Quote the full listing word for word.

── DATA PROVIDED ──

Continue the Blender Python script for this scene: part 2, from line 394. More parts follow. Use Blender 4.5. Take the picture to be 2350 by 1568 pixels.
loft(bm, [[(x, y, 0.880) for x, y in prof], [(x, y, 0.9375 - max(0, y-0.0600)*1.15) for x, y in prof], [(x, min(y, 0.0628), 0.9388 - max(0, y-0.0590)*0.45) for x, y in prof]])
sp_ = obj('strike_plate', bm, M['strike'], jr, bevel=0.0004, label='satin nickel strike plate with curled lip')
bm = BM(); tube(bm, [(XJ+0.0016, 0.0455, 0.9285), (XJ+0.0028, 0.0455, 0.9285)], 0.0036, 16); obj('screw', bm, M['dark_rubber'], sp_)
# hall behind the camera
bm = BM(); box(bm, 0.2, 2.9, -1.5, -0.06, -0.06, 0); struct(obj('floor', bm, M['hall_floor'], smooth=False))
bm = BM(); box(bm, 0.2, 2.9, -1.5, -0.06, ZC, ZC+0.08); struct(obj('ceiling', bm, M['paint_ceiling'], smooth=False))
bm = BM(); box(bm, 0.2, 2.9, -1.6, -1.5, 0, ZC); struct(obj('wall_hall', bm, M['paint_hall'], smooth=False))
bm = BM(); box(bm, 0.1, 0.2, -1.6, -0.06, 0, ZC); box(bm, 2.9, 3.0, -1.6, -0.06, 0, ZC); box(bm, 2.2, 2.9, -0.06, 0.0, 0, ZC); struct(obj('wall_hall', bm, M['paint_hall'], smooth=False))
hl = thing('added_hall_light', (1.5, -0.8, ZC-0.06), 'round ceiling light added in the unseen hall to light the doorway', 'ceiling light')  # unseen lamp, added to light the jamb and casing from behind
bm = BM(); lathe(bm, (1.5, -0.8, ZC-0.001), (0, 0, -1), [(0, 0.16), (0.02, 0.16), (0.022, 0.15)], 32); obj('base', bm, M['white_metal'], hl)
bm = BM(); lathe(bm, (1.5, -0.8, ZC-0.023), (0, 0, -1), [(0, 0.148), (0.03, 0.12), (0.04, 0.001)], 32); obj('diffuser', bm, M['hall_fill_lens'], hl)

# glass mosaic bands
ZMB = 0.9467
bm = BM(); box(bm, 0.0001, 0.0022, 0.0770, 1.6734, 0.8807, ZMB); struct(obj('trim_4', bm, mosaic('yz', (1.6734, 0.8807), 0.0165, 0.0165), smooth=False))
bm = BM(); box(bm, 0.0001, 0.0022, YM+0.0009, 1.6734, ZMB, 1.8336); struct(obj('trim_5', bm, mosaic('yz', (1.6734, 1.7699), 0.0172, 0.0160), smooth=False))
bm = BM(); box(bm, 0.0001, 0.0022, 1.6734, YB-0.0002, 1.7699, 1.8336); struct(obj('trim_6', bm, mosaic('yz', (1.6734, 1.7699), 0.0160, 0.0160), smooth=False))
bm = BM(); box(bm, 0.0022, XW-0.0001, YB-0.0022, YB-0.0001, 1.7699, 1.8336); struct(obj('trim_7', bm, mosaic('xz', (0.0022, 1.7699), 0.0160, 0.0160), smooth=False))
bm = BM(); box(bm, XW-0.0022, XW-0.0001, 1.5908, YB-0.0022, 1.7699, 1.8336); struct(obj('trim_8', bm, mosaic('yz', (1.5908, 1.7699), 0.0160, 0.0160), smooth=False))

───

> _TASK ANSWER_
Continue the Blender Python script for this scene: part 2, from line 394. More parts follow. Use Blender 4.5. Take the picture to be 2350 by 1568 pixels.
loft(bm, [[(x, y, 0.880) for x, y in prof], [(x, y, 0.9375 - max(0, y-0.0600)*1.15) for x, y in prof], [(x, min(y, 0.0628), 0.9388 - max(0, y-0.0590)*0.45) for x, y in prof]])
sp_ = obj('strike_plate', bm, M['strike'], jr, bevel=0.0004, label='satin nickel strike plate with curled lip')
bm = BM(); tube(bm, [(XJ+0.0016, 0.0455, 0.9285), (XJ+0.0028, 0.0455, 0.9285)], 0.0036, 16); obj('screw', bm, M['dark_rubber'], sp_)
# hall behind the camera
bm = BM(); box(bm, 0.2, 2.9, -1.5, -0.06, -0.06, 0); struct(obj('floor', bm, M['hall_floor'], smooth=False))
bm = BM(); box(bm, 0.2, 2.9, -1.5, -0.06, ZC, ZC+0.08); struct(obj('ceiling', bm, M['paint_ceiling'], smooth=False))
bm = BM(); box(bm, 0.2, 2.9, -1.6, -1.5, 0, ZC); struct(obj('wall_hall', bm, M['paint_hall'], smooth=False))
bm = BM(); box(bm, 0.1, 0.2, -1.6, -0.06, 0, ZC); box(bm, 2.9, 3.0, -1.6, -0.06, 0, ZC); box(bm, 2.2, 2.9, -0.06, 0.0, 0, ZC); struct(obj('wall_hall', bm, M['paint_hall'], smooth=False))
hl = thing('added_hall_light', (1.5, -0.8, ZC-0.06), 'round ceiling light added in the unseen hall to light the doorway', 'ceiling light')  # unseen lamp, added to light the jamb and casing from behind
bm = BM(); lathe(bm, (1.5, -0.8, ZC-0.001), (0, 0, -1), [(0, 0.16), (0.02, 0.16), (0.022, 0.15)], 32); obj('base', bm, M['white_metal'], hl)
bm = BM(); lathe(bm, (1.5, -0.8, ZC-0.023), (0, 0, -1), [(0, 0.148), (0.03, 0.12), (0.04, 0.001)], 32); obj('diffuser', bm, M['hall_fill_lens'], hl)

# glass mosaic bands
ZMB = 0.9467
bm = BM(); box(bm, 0.0001, 0.0022, 0.0770, 1.6734, 0.8807, ZMB); struct(obj('trim_4', bm, mosaic('yz', (1.6734, 0.8807), 0.0165, 0.0165), smooth=False))
bm = BM(); box(bm, 0.0001, 0.0022, YM+0.0009, 1.6734, ZMB, 1.8336); struct(obj('trim_5', bm, mosaic('yz', (1.6734, 1.7699), 0.0172, 0.0160), smooth=False))
bm = BM(); box(bm, 0.0001, 0.0022, 1.6734, YB-0.0002, 1.7699, 1.8336); struct(obj('trim_6', bm, mosaic('yz', (1.6734, 1.7699), 0.0160, 0.0160), smooth=False))
bm = BM(); box(bm, 0.0022, XW-0.0001, YB-0.0022, YB-0.0001, 1.7699, 1.8336); struct(obj('trim_7', bm, mosaic('xz', (0.0022, 1.7699), 0.0160, 0.0160), smooth=False))
bm = BM(); box(bm, XW-0.0022, XW-0.0001, 1.5908, YB-0.0022, 1.7699, 1.8336); struct(obj('trim_8', bm, mosaic('yz', (1.5908, 1.7699), 0.0160, 0.0160), smooth=False))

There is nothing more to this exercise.